**Provided data:**
★ ★ ★ ★
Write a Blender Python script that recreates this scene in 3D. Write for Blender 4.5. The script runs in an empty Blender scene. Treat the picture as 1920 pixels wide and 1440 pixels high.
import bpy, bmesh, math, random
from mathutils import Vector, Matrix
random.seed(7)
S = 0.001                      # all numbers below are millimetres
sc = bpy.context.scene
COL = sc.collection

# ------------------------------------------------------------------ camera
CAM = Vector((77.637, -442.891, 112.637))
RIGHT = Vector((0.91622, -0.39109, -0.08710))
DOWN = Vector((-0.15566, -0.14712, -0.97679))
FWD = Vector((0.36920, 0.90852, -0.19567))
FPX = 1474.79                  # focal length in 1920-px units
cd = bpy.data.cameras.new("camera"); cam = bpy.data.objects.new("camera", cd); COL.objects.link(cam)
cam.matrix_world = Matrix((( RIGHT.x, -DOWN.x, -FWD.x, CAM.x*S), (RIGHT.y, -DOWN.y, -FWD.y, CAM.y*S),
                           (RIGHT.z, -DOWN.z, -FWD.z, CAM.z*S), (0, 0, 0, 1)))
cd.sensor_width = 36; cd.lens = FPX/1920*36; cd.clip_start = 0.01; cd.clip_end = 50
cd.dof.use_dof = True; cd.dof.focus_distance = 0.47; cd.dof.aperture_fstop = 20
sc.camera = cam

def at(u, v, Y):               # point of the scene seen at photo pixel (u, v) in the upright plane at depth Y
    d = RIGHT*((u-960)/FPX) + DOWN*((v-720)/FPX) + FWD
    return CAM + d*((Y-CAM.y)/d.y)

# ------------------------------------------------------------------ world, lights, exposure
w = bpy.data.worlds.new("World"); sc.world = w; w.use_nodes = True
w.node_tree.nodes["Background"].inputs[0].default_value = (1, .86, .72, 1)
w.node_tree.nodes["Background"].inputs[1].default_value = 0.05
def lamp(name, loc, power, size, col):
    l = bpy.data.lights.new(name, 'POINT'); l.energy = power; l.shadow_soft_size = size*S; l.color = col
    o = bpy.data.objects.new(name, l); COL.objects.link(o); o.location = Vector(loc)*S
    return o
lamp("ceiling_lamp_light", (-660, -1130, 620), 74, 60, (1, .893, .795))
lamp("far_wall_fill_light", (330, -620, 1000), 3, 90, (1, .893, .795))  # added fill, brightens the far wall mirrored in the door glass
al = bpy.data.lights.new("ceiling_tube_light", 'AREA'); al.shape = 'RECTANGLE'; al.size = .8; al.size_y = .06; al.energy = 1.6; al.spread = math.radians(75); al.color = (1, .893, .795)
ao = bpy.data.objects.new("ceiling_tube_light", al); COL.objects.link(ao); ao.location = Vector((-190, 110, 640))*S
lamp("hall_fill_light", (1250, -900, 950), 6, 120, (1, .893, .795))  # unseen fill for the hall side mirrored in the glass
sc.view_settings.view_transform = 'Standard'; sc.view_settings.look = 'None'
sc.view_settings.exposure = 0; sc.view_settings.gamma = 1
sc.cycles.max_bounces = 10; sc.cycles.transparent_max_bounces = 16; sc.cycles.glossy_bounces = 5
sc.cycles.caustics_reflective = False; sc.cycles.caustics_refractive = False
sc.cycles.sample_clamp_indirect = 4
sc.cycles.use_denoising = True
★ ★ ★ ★
**Task requirements:**
From the opening line of the data above through the line that contains "COL = sc.collection", please print each line as it stands and only those lines.

**Answer:**
Write a Blender Python script that recreates this scene in 3D. Write for Blender 4.5. The script runs in an empty Blender scene. Treat the picture as 1920 pixels wide and 1440 pixels high.
import bpy, bmesh, math, random
from mathutils import Vector, Matrix
random.seed(7)
S = 0.001                      # all numbers below are millimetres
sc = bpy.context.scene
COL = sc.collection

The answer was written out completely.